Precisamente en este proceso de traducción normativa emergen conceptos prácticos que ya comienzan a incorporarse en diversas regulaciones nacionales e internacionales, tales como la obligación de realizar auditorías de sesgo, la transparencia en cuanto a las decisiones automatizadas que afectan derechos fundamentales, y la responsabilidad explícita de proveedores y usuarios ante posibles daños causados por el mal funcionamiento o uso indebido de sistemas de inteligencia artificial. Asimismo, se han planteado soluciones innovadoras para garantizar la explicabilidad razonable de las decisiones algorítmicas, permitiendo a usuarios y afectados entender y, en su caso, impugnar decisiones automatizadas injustas o discriminatorias.
Además, la irrupción de la IA obliga a repensar elementos fundamentales del Derecho tradicional, como la causalidad, la prueba o la responsabilidad civil y penal. Por ejemplo, ¿cómo atribuir culpa o responsabilidad cuando las decisiones son tomadas de forma autónoma por un algoritmo? La tendencia general descarta atribuir personalidad jurídica propia a las máquinas, insistiendo en la responsabilidad humana última detrás de cada sistema autónomo. No obstante, continúan desarrollándose doctrinas innovadoras sobre responsabilidad objetiva, seguros específicos o inversión de la carga de la prueba para daños provocados por algoritmos.
Ante estos desafíos, el Derecho debe actualizar continuamente sus herramientas epistemológicas y ontológicas para responder eficazmente a los retos que plantean estas tecnologías disruptivas. Para ello resulta fundamental la cooperación interdisciplinar entre juristas, ingenieros, científicos sociales y expertos en ética, que trabajen conjuntamente en la creación de regulaciones flexibles, actualizables y respetuosas con los derechos fundamentales. Asimismo, la educación jurídica y tecnológica de jueces, abogados y legisladores emerge como una necesidad urgente para garantizar la adecuada aplicación y supervisión de estos marcos regulatorios.

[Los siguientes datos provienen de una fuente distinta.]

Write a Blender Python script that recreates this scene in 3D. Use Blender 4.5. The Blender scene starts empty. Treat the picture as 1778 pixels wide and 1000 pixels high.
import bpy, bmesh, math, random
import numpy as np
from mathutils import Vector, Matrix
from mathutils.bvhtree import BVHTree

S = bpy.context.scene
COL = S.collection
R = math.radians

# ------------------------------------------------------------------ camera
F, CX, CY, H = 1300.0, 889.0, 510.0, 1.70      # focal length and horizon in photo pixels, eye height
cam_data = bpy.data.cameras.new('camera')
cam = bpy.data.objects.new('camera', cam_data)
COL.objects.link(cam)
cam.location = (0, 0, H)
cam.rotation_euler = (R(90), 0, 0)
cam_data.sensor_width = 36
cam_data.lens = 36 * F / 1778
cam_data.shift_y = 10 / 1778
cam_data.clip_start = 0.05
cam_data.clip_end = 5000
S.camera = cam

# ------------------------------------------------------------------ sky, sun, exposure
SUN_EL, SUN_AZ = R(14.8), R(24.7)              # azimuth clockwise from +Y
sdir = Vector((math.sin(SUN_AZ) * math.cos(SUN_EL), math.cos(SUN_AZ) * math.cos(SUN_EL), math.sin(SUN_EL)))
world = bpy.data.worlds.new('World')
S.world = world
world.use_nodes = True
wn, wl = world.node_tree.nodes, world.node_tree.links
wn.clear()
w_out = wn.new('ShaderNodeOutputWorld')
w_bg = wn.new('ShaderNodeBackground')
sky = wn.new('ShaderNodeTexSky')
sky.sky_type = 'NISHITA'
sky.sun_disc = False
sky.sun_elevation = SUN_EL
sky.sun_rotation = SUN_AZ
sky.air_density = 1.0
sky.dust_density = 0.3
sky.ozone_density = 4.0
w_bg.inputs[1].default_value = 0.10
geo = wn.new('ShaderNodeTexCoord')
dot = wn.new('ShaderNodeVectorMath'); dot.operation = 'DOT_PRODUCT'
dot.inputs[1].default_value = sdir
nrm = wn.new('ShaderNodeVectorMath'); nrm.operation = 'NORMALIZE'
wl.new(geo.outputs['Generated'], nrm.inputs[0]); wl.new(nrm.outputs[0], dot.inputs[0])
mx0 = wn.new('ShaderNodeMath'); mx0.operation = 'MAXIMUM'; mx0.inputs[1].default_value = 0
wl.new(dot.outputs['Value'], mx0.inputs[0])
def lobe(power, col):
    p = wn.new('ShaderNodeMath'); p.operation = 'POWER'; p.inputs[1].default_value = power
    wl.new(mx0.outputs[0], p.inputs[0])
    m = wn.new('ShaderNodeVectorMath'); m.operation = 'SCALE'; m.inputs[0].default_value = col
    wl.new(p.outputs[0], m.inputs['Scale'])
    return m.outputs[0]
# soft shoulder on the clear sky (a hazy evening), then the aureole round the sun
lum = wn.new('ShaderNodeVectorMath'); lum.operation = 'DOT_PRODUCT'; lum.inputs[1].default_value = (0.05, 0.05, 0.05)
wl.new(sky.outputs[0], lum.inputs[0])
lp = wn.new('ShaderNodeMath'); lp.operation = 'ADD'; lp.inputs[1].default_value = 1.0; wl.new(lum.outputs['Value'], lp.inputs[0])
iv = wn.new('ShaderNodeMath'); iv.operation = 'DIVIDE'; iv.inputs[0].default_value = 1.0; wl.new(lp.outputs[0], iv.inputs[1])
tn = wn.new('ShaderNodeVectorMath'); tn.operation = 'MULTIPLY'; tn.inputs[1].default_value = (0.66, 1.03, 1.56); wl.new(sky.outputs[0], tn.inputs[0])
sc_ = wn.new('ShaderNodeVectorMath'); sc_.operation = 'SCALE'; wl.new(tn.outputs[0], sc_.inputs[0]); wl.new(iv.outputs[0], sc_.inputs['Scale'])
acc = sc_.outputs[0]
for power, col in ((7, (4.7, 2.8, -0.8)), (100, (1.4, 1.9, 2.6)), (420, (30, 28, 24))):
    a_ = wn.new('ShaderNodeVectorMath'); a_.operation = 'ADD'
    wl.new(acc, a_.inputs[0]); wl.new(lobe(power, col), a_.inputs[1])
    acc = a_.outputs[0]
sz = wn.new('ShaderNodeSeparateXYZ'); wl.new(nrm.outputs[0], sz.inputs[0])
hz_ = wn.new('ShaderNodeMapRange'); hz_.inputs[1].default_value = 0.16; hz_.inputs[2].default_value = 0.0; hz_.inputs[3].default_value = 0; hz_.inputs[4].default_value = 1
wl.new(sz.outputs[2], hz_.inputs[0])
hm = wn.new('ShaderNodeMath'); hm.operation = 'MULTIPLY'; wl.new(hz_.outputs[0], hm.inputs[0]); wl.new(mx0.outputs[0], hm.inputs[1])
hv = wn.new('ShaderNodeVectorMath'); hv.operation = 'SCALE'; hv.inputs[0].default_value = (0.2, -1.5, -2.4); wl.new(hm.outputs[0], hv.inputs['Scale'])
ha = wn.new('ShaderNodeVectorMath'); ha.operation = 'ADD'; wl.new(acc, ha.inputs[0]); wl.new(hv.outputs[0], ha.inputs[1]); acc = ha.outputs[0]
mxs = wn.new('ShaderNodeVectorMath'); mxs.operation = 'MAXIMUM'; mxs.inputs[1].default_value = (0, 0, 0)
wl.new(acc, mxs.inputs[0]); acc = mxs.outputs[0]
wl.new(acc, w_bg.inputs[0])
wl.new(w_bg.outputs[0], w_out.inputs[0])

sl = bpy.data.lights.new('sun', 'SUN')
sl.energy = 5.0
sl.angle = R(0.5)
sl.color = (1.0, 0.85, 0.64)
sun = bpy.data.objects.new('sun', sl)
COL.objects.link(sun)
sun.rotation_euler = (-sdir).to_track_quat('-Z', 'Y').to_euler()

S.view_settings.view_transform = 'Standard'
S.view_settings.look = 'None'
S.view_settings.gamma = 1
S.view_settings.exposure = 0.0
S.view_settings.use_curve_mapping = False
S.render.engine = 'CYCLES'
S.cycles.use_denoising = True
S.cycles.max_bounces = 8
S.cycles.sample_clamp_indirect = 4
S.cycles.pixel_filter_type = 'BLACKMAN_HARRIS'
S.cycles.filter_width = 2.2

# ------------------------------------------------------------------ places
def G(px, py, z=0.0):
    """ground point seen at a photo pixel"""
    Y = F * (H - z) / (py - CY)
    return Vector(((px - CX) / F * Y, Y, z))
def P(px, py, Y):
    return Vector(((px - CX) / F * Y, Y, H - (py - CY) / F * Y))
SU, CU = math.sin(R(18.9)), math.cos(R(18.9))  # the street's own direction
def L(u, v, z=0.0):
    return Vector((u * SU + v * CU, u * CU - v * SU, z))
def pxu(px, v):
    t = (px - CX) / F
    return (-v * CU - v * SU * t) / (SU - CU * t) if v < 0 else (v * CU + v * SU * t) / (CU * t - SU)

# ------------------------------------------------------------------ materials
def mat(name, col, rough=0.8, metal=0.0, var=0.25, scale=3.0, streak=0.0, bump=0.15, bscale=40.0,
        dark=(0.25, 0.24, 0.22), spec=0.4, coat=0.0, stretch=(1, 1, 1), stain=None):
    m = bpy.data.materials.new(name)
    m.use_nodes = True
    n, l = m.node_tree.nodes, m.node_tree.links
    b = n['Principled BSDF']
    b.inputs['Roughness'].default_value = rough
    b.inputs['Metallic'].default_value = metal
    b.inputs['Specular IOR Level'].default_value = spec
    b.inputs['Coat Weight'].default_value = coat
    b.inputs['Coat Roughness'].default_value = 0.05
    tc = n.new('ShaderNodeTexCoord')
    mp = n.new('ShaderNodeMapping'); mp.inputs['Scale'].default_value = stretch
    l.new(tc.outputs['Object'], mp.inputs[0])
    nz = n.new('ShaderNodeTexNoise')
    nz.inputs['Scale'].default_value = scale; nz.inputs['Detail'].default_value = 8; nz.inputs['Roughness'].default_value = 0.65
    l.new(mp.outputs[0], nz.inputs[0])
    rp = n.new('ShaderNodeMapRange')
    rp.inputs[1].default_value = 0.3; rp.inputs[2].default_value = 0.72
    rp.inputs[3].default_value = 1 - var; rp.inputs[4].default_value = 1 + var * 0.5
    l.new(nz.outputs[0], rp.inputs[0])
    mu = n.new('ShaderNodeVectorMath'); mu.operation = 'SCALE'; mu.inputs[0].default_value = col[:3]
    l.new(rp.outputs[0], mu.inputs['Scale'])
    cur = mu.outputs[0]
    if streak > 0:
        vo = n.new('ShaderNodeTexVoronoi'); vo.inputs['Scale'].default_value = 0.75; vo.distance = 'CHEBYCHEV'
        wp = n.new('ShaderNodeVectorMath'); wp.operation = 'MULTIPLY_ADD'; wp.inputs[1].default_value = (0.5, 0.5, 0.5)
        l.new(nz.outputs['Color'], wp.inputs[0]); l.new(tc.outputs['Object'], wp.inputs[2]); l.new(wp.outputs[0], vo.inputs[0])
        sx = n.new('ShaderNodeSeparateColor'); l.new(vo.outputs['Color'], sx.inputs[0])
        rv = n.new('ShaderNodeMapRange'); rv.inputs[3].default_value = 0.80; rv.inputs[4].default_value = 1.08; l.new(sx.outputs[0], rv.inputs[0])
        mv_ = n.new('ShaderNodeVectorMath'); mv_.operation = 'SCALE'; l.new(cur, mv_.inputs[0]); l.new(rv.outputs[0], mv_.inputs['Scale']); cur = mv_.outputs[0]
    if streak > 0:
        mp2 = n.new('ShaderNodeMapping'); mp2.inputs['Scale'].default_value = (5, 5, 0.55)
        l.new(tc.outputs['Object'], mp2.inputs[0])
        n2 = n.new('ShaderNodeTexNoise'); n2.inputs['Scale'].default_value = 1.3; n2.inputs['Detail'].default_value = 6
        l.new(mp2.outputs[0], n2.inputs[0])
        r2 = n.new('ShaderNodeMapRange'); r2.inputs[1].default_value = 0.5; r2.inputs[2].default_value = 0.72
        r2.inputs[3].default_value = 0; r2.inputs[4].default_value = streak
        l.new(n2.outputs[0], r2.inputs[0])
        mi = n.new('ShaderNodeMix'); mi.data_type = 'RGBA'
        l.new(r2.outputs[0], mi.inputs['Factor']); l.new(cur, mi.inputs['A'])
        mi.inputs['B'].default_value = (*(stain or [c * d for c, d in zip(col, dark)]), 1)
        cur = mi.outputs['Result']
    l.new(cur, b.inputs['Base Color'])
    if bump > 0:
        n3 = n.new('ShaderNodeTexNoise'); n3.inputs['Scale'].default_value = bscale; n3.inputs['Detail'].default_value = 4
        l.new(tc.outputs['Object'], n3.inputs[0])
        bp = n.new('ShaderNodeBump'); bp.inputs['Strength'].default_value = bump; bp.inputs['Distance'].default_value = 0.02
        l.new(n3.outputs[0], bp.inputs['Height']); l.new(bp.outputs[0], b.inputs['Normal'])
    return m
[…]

En definitiva, pasar «del código a la norma» implica reconocer que la regulación efectiva de la inteligencia artificial depende, en última instancia, de la capacidad del Derecho para hablar un lenguaje que tanto humanos como máquinas puedan entender claramente. Si se logra este equilibrio, la IA se convertirá en una herramienta al servicio de la justicia, la equidad y el desarrollo humano, manteniendo intacta la dignidad y la autonomía de cada persona en la era digital.